When planning the security of a system, all of us developers love to get into the nitty gritty details of what NIST standards we’re implementing or the size of our keyspace. Unfortunately, this tendency can often end up resulting in missing the forest for the trees. By the same token, product managers can often make the dangerous mistake of believing that using a high difficulty randomly salted Argon2 password hash and 4096-bit RSA your application is automatically secure. Using strong cryptography is important, but we must not lose sight of what exactly we are using the algorithm for – establishing a verified network of trust, and limiting access to those in that network of trust.

Network of Trust

If you have ever done security work and it did not involve the concept of network of trust, it wasn’t security work, […] trust me, it’s the only way you can do security

Linus Torvalds

 

When we talk about application security, we’re usually talking about verifying the authenticity of or controlling access to some piece of information. In order to do that, we first determine who we are trusting with what and how they are related – this is our network of trust. For information like a user’s email address, the network of trust may consist of just two categories of people – the user and the staff who have direct access to database server. A service like LinkedIn or Facebook may have much more complicated network of trust for the same data based on how how users are related to each other through a social graph.

This may all sound quite obvious, but it can be remarkably easy to forget. For instance, take a cashless payment system. In a closed-loop cashless payment system, we usually trust the user to view their own balance, but we do not trust them to update it or report it. The opportunity for fraud when you give the user the ability to directly manipulate their own balance is quite apparent, so most closed loop systems choose not to provide this functionality, which makes the system as a whole relatively straightforward to secure.

On the other hand, imagine you want to allow your users to make payments with their phones. This business requirement alone is quite achievable, but if you introduce the complication of needing these payments to be able to be made when neither the phone nor the payment terminal has network connectivity, you’re suddenly you’re treading in very dangerous waters when it comes to system security. Without access to a trusted central authority, the terminal generally has to put the user into their network of trust for balance information, which then leaves the system wide open for fraudulant payments.

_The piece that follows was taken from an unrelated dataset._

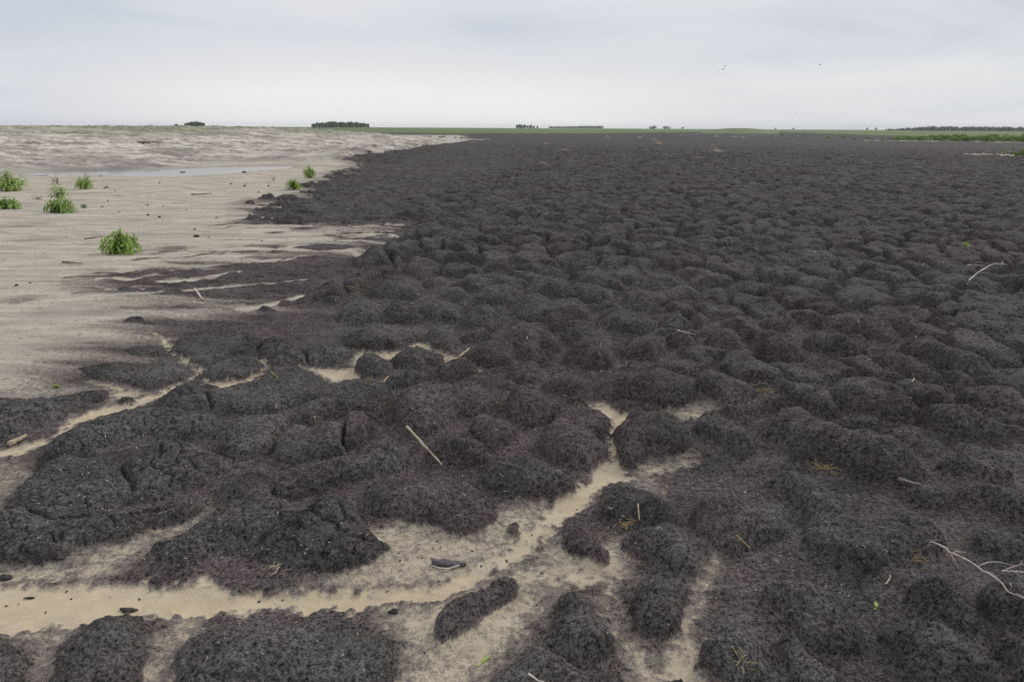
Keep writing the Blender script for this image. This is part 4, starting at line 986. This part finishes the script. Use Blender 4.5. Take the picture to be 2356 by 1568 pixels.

Of course, you could also decide to accept some chance of fraud and just take measures to limit its impact. For instance, you could provide the user’s phone with a limited number of payment tokens signed by a trusted authority to provide to the terminal. This approach is wide-open to a replay attack; however, if you can ensure that terminals will rarely lack connectivity and limit the tokens to only be usable for low-value transactions for short periods of time, perhaps the amount of fraud you experience will be low enough that it’s worth the risk. Hypothetically, you could also attach a trusted hardware secure element to the user’s phone and trust that instead, bypassing many of these issues, but for most deployments, that is not a viable option.

In any case, it is critically important to first understand the networks of trust in your system before making any decisions that might have security implications. You may even discover that your desired feature set is impossible or extremely impractical to secure, which is a lot better to find out at the start instead of after development is already underway or worse – once the system has been deployed.

After you define your networks of trust, you can then start looking into exactly how you want to authenticate the various actors in the system and how you intend to control their access to information. At this point, it does start to become more about the properties of the underlying algorithms and standards, but choices there should always be informed by an understanding of the application’s network of trust.